Os malucos

Alberto Gonçalves
DN 20160821
Encerrado o "rescaldo" dos incêndios, é tempo de fazer o "rescaldo" das declarações da ministra da Administração Interna sobre os incêndios. Antes de mais, coloco a hipótese de as declarações em causa terem sido realizadas sob coacção psicológica ou ameaça de arma, factores que justificariam a radical imbecilidade das mesmas. Nesse caso, peço antecipadamente desculpa à sra. ministra por tudo o que se segue.
Enquanto o país ardia, uma revista "cor-de-rosa" fotografou a sra. ministra a passear o glamour inato numa festa algarvia ou similar. Embora as proverbiais más línguas se apressassem a condenar a dra. Constança, é inegável que, divertida e calada, esse foi o melhor momento dela nesta história. Depois, a sra. ministra cedeu às pressões populares, regressou a Lisboa e desatou a dizer coisas.
A primeira coisa que disse consistiu em lamentar a falta de solidariedade europeia no combate aos fogos. Trata-se de uma reacção representativa das principais qualidades socialistas (e, é chato acrescentar, portuguesas): perante qualquer contrariedade, procuram instintiva e alucinadamente arranjar um bode expiatório que os isente de obrigações. Para a sra. ministra, o problema não são os incêndios, mas naturalmente as maçadas que os incêndios lhe podem suscitar.

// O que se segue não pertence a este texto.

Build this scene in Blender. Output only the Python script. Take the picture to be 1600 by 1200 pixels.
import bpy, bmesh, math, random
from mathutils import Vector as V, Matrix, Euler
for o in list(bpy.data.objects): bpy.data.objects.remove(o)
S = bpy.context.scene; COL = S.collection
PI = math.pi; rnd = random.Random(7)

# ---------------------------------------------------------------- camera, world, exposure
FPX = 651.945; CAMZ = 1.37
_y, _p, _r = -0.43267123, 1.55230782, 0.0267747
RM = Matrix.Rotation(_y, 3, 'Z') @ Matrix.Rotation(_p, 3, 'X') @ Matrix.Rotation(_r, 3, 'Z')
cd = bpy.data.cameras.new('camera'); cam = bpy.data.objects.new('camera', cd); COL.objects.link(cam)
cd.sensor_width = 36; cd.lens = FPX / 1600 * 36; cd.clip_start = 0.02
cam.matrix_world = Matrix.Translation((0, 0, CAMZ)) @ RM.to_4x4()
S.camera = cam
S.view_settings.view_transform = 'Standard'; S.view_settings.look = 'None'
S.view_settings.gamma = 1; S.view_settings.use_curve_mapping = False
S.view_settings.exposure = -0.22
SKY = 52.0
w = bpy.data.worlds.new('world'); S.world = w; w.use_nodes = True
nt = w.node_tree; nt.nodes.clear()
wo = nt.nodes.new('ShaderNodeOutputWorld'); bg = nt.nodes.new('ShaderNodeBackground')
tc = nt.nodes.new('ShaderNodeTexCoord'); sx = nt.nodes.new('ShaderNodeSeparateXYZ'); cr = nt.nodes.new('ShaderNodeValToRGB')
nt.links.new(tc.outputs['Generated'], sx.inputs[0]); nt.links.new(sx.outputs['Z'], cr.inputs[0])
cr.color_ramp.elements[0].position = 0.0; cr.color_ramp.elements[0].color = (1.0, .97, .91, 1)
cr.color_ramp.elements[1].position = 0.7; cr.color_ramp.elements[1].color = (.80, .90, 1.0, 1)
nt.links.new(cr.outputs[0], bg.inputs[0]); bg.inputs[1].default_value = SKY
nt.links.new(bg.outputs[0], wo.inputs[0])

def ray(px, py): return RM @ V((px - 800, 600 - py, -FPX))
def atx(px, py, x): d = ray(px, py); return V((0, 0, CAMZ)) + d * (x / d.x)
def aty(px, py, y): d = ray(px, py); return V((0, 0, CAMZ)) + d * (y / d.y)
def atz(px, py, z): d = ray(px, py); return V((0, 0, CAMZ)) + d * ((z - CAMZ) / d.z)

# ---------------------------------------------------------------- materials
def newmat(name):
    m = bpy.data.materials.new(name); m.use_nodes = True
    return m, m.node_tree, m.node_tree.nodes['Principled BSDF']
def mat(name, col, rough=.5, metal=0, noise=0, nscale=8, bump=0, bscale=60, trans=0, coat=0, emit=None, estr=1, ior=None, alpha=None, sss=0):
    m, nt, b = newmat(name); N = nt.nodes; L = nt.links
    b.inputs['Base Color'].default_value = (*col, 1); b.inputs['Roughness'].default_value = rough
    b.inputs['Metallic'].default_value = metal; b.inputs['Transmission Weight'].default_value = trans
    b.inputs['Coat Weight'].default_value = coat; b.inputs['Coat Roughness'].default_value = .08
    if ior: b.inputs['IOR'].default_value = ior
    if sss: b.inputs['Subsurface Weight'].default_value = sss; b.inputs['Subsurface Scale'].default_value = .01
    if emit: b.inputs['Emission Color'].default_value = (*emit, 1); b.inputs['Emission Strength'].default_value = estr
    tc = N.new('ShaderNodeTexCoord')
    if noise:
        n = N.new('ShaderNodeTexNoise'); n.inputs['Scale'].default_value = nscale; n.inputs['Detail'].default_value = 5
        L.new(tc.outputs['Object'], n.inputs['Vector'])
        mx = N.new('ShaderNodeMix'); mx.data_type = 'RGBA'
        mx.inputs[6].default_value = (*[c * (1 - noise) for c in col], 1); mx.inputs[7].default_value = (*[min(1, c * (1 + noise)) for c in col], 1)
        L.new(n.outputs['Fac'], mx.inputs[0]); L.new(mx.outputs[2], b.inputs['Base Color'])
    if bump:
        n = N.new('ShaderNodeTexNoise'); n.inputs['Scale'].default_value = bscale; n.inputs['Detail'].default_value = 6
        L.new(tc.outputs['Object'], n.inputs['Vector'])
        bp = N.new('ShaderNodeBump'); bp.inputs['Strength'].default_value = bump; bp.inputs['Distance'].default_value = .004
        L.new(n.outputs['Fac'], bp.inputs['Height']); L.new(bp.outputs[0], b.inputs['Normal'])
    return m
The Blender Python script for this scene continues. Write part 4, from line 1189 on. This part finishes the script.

Já basta o que basta, leia-se as férias interrompidas.
A segunda coisa que a sra. ministra disse passou por defender a "utilização comunitária" dos terrenos florestais abandonados, o que nas entrelinhas significa roubá-los aos donos em proveito das autarquias, que cuidariam da sua gestão e exploração: "É uma ideia que deve ser bem ponderada, bem reflectida e penso que muito útil." Se ponderarmos bem, é claro que as autarquias, esses paradigmas do rigor, seriam capazes de aproveitar as desprezadas áreas em questão para magníficas rotundas, magníficos pavilhões "multiusos" ou, com jeito, um daqueles magníficos projectos financiados pelos "fundos" e de serventia nula (na minha terra adoptiva, há um spa sem clientes que custou uma fortuna e está um primor). Se reflectirmos bem, é claro que a sugestão ajudaria a um enorme avanço na luta contra os incêndios, perdão, a propriedade privada que tanto consome as matas, perdão, a alma dos socialistas. Muito útil seria a sra. ministra não pensar de todo. E, quanto a punir o abandono de territórios, convinha notar os exemplos dos membros do governo e do PR em pessoa, quase permanentemente em França, no Brasil, na Índia ou onde calha a fim de "apoiar a selecção", "apoiar a delegação" e outros propósitos vitais: não se pode trespassar Portugal para estadistas a sério?
A terceira coisa que a sra. ministra disse define, digamos, um estilo e merece integrar um compêndio restrito dos Grandes Desígnios da História da Humanidade: a dra. Constança quer que os incendiários sejam responsabilizados civilmente além de criminalmente, isto é, que paguem o prejuízo. A sra. ministra está imparável, ou, no jargão americano e sem trocadilhos, "is on fire". De acordo com um psicólogo citado na imprensa, eis o perfil do incendiário-padrão: "Baixo nível educacional e de qualificação profissional, habitante em zona rural, consumidor de álcool, com atraso cognitivo e patologias do foro mental." Bate certo. Não é necessário o anunciado, e assaz democrático, acesso aos dados bancários dos cidadãos para constatar que um alcoólico retardado do interior, sem estudos e provavelmente sem emprego, é criatura de vastos recursos financeiros. Mal se apaguem as chamas nos 200 hectares, uma comissão de avaliação enumera os danos e o tolinho tem 15 dias para efectuar o respectivo pagamento, mediante cheque na conservatória do registo predial ou por transferência no multibanco. O Estado inicia o processo de reconstrução, com investimento público adicional e criação de emprego, e o povo festeja nas ruas. Assunto encerrado.
A ideia é tão boa que deveria ser alargada à própria esfera governamental, na qual indivíduos demasiado incompetentes e nocivos seriam responsabilizados criminal e civilmente pelos estragos cometidos. É evidente que os senhores que nos tutelam não possuem a disponibilidade orçamental do típico maluquinho da aldeia. Em contrapartida, os estragos, no bom senso, na economia e no que calha, são imensamente maiores - e, até a julgar pelas sondagens, o castigo nenhum. Quem é maluco, quem é?